Collected data:
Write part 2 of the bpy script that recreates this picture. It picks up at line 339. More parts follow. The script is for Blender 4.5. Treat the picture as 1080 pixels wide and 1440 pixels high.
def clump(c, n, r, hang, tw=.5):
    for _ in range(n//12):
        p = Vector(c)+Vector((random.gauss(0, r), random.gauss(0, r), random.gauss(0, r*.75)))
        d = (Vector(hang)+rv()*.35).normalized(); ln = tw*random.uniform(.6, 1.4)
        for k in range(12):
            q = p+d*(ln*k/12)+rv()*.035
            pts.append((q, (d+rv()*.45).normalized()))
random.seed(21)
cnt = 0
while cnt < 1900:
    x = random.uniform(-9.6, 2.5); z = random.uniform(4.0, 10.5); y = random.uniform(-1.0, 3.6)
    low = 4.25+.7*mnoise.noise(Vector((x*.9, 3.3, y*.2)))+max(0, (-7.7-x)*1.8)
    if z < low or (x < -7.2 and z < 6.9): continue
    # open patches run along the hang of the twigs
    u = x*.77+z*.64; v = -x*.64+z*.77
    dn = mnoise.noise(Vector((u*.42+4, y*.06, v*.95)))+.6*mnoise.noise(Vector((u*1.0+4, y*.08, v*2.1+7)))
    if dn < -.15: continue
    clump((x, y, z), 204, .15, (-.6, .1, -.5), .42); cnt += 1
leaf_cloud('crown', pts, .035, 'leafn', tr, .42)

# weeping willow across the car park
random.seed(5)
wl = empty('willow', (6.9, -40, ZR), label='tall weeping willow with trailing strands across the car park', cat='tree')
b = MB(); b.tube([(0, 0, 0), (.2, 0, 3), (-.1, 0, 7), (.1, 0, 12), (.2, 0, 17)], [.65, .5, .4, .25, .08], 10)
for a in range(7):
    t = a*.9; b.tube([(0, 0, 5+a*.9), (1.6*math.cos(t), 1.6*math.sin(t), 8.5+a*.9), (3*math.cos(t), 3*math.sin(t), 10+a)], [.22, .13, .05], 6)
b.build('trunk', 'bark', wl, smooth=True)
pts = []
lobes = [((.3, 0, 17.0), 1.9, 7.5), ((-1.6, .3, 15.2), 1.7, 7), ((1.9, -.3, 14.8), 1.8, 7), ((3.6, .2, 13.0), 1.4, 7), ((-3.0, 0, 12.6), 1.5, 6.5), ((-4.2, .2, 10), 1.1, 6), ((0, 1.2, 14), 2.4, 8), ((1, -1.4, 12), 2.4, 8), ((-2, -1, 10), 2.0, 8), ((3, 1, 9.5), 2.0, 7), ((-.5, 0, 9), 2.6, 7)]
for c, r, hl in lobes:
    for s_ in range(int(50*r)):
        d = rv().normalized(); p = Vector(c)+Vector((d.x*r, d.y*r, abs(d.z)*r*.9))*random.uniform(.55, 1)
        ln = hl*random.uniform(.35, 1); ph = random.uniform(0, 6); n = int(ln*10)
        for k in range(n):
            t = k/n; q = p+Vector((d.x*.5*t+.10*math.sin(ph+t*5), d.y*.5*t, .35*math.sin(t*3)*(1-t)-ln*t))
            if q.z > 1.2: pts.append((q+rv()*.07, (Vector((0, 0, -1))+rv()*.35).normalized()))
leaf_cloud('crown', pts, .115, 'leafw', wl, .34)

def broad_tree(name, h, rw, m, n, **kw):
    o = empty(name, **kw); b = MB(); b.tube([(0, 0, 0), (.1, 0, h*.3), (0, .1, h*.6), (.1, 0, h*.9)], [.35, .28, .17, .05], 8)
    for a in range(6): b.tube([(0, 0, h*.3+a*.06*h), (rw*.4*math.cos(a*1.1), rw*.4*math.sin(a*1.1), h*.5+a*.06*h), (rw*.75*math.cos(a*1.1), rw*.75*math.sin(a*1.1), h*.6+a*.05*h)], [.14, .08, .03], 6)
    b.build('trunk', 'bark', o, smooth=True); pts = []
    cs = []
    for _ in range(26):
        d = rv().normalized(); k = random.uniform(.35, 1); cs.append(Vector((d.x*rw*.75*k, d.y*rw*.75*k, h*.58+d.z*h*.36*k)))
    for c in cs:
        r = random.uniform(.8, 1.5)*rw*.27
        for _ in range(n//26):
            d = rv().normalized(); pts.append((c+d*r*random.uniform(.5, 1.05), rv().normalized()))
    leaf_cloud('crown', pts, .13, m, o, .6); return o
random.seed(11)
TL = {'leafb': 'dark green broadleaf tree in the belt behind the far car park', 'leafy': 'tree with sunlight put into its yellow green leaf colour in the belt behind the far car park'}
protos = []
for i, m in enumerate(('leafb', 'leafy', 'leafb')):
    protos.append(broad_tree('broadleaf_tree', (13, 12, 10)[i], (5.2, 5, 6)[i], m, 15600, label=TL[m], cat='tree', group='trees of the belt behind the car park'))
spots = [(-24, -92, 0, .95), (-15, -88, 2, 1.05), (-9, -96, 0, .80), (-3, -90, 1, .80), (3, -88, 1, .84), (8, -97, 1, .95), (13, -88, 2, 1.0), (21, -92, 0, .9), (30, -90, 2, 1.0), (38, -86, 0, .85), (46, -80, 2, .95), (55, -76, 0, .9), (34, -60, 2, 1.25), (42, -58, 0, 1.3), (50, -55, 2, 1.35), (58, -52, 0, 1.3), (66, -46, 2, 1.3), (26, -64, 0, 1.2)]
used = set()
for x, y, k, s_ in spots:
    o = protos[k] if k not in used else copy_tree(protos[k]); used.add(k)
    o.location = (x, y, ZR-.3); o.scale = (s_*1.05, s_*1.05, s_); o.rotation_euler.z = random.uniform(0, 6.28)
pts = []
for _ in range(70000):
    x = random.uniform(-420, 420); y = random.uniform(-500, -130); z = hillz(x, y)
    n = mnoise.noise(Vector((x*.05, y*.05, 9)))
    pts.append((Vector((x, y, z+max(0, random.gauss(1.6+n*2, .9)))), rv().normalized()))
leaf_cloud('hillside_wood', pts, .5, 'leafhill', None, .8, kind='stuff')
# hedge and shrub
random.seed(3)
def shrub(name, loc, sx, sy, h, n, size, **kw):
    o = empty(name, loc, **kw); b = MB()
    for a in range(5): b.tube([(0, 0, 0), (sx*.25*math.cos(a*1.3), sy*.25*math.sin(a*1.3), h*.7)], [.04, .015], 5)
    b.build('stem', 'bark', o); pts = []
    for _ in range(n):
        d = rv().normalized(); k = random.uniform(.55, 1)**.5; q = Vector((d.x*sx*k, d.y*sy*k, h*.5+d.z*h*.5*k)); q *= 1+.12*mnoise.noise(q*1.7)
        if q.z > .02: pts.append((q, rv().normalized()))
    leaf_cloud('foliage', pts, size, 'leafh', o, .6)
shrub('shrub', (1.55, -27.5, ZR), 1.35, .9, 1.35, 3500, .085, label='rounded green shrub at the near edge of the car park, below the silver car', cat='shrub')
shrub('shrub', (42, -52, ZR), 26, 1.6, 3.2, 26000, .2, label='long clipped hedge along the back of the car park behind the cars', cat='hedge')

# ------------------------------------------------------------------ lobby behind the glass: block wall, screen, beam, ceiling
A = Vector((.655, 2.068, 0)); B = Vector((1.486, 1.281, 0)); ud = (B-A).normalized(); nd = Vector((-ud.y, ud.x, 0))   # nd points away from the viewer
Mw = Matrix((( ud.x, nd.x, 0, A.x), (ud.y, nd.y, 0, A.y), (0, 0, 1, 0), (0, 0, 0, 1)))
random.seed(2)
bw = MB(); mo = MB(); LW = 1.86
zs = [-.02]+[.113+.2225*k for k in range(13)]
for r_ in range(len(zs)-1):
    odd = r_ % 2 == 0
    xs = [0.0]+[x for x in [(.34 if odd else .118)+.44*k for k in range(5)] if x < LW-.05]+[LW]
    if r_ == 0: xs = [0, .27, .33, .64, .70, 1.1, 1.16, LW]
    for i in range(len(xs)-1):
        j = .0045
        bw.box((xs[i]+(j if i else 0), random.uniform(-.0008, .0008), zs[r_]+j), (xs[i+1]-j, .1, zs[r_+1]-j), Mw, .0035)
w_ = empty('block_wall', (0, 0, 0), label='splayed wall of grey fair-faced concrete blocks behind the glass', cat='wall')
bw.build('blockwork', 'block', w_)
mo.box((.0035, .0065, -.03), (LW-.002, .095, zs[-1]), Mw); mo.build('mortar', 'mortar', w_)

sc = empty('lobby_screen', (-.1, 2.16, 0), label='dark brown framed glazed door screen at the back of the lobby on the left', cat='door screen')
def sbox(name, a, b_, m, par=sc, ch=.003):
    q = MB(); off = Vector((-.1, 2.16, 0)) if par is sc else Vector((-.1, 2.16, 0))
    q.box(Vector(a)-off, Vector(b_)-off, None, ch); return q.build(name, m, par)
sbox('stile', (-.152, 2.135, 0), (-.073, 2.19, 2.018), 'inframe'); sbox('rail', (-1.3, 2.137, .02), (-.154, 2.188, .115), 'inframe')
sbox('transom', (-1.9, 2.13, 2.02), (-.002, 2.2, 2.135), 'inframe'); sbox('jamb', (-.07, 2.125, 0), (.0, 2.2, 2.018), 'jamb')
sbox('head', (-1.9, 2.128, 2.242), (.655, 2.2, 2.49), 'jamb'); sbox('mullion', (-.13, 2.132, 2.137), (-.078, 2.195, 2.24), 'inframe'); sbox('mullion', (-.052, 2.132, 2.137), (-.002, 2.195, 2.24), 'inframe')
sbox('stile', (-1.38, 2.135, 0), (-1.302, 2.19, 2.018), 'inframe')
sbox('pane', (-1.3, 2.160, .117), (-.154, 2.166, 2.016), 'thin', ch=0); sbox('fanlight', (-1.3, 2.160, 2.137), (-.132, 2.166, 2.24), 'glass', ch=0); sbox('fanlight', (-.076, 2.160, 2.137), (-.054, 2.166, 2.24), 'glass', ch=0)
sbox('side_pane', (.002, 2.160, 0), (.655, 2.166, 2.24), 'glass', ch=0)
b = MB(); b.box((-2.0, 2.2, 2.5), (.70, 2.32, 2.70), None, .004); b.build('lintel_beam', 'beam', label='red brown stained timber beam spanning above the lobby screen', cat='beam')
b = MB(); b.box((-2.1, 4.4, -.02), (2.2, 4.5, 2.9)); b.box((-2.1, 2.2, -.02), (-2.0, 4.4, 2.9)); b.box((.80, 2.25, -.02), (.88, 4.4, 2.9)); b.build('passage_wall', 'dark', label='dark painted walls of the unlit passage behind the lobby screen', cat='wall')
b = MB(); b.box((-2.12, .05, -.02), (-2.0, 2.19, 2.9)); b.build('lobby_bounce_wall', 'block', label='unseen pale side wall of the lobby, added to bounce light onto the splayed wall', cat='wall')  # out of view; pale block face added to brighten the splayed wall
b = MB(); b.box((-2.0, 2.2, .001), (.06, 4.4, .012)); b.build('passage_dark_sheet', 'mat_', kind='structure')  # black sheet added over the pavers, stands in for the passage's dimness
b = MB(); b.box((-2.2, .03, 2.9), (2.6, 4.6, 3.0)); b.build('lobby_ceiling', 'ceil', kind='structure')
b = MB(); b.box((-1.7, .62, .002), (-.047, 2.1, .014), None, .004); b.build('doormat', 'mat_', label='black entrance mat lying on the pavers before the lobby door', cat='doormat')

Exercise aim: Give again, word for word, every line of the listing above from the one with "b = MB(); b.box((-2.1, 4.4, -.02), (2.2, 4.5, 2.9));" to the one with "b = MB(); b.box((-2.12, .05, -.02), (-2.0, 2.19, 2.9));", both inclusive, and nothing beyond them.

Reply to the task:
b = MB(); b.box((-2.1, 4.4, -.02), (2.2, 4.5, 2.9)); b.box((-2.1, 2.2, -.02), (-2.0, 4.4, 2.9)); b.box((.80, 2.25, -.02), (.88, 4.4, 2.9)); b.build('passage_wall', 'dark', label='dark painted walls of the unlit passage behind the lobby screen', cat='wall')
b = MB(); b.box((-2.12, .05, -.02), (-2.0, 2.19, 2.9)); b.build('lobby_bounce_wall', 'block', label='unseen pale side wall of the lobby, added to bounce light onto the splayed wall', cat='wall')  # out of view; pale block face added to brighten the splayed wall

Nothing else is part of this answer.